Wobec narastających obaw przed Rosją, Stany Zjednoczone czują się zobowiązane do ochrony Litwy, Łotwy i Estonii - zapewnił w Wilnie przewodniczący Kolegium Szefów Sztabów sił zbrojnych USA admirał Mike Mullen.
Jak powiedział Mullen, w celu zwiększenia bezpieczeństwa krajów bałtyckich, NATO rozważa możliwość częstszego organizowania w tym regionie ćwiczeń wojskowych. Inwazję Rosji na Gruzję określił jako "nie do przyjęcia" i powiedział, że "nie powinna była się zdarzyć".

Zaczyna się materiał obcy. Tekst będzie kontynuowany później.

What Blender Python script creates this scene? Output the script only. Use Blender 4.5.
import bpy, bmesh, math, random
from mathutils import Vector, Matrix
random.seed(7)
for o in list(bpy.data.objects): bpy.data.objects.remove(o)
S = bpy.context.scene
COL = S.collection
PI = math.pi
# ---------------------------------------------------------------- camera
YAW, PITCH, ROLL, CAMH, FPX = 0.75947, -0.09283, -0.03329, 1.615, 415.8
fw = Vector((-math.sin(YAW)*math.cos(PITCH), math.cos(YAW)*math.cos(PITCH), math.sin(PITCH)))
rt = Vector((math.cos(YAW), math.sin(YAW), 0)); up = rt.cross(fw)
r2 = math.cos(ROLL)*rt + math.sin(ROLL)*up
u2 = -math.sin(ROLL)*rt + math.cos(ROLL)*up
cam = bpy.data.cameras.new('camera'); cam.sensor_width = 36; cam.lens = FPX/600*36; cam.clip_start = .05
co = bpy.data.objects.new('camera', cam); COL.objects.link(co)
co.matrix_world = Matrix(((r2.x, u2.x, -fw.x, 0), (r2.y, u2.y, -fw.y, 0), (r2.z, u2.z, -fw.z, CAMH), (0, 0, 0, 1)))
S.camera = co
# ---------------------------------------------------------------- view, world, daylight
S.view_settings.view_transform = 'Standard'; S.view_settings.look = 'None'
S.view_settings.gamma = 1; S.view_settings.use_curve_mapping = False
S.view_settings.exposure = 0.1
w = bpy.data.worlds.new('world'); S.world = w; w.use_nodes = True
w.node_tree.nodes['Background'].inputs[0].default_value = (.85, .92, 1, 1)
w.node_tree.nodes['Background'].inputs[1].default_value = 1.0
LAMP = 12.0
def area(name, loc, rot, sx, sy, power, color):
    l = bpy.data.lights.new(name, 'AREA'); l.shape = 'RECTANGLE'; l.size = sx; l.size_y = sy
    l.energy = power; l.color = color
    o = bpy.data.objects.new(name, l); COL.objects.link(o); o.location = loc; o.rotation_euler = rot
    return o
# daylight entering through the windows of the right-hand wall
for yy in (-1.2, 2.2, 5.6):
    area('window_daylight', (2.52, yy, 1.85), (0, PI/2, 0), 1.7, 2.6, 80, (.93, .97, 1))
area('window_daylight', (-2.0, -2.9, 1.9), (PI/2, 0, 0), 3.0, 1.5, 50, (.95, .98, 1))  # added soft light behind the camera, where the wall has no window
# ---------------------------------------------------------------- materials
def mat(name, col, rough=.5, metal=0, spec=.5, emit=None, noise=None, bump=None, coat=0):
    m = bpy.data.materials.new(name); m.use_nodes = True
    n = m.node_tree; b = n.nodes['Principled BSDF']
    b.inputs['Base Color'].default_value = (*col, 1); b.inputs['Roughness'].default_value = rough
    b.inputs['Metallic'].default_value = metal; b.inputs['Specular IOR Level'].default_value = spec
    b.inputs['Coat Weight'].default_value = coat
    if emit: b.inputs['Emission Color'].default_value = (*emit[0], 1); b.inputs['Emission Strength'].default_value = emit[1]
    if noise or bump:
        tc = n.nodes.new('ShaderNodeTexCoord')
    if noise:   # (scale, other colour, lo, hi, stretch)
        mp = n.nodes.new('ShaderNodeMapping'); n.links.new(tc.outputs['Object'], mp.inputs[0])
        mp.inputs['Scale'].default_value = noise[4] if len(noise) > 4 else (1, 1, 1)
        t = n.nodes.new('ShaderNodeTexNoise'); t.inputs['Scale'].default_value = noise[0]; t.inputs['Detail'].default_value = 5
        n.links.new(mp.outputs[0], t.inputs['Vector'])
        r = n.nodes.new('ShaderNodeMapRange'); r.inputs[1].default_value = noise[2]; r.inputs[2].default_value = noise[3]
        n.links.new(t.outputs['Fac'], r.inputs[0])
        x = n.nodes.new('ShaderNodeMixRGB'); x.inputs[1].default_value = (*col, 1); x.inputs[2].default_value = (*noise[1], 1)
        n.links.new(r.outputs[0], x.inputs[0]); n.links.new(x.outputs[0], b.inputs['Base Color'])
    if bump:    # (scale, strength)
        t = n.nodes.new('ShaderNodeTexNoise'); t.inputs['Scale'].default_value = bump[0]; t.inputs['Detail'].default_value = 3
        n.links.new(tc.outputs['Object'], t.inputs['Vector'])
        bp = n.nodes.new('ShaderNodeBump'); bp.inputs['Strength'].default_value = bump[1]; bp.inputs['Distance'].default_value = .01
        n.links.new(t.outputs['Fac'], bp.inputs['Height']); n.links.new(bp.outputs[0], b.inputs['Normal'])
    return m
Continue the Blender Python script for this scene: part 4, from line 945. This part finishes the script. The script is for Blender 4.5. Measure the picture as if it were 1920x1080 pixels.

Admirał podkreślił, że "inwazja Rosji na Gruzję ujawniła potrzebę zwiększania bezpieczeństwa Litwy, Łotwy i Estonii i temu mają służyć częściej organizowane tu NATO-wskie ćwiczenia".
Ochronimy niebo nad Bałtykiem
Mullen zaznaczył też, że "istnieje plan obrony państw bałtyckich, jednakże należy go korygować, uwzględniając zmieniającą się sytuację". - Będziemy to robili na podstawie piątego artykułu Traktatu Północnoatlantyckiego - zapewnił admirał i nie wykluczył możliwości przedłużenia NATO-wskiej misji ochrony powietrznej państw bałtyckich.
Przyjęte do NATO 29 marca 2004 roku Litwa, Łotwa i Estonia nie mają lotnictwa bojowego, dlatego - zgodnie z porozumieniem - do 2011 roku ich przestrzeń powietrzną kontrolują państwa Sojuszu, w tym Polska.